Week 2: Give and Connect

  • Send one piece of valuable content to a contact each day with a personal note explaining why you thought of them
  • Make two meaningful introductions — connect people in your network who would benefit from knowing each other
  • Engage with five people's LinkedIn content through thoughtful, substantive comments
  • Send one of the three outreach messages you drafted in Week 1

Week 3: Expand Your Reach

  • Attend one virtual or in-person industry event, webinar, or community gathering
  • Follow up with at least two people you encounter at that event within 24 hours
  • Schedule one virtual coffee chat with someone new
  • Join one new professional community — a LinkedIn group, Slack workspace, or association

Week 4: Deepen and Systematize

  • Have your virtual coffee chat — come prepared with questions, listen deeply, and follow up with a thank-you note
  • Identify one person you can mentor or support — offer your time and expertise with no strings attached
  • Create a simple system for ongoing relationship management — a spreadsheet, a CRM, or a calendar reminder system
  • Reflect on the month: What connections did you make? What value did you give? What will you do differently next month?

The Long Game

Strategic networking is not a sprint. It's not a campaign you run when you're job hunting and abandon when you're comfortable. It's a long-term investment in your professional community — one that pays dividends in ways you often can't predict or plan for.

The opportunity that changes your career might come from a connection you made three years ago at a conference you almost didn't attend. The mentor who unlocks your next level might be someone you helped generously when they were struggling. The collaborator who becomes your greatest professional partner might be someone you reached out to with nothing more than genuine curiosity and a willingness to give.

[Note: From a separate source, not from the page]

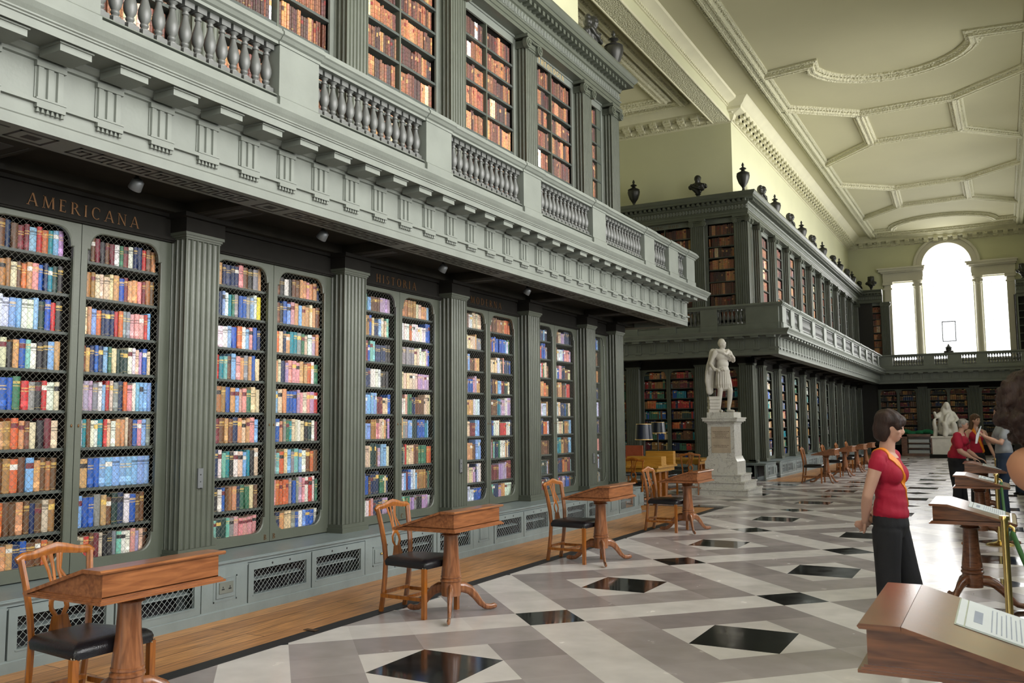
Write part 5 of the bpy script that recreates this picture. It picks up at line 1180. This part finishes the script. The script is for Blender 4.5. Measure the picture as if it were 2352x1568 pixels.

As D.A. Abrams makes clear in Make It Happen, the career you want is within reach — but reaching it requires more than individual effort. It requires community. It requires relationships. It requires showing up for others with the same energy you want them to show up for you.

Start building that community today. Not because you need something right now — but because the professional you want to become is going to need the network you build starting right now.

The doors are there. Strategic networking is how you find the people who help you open them.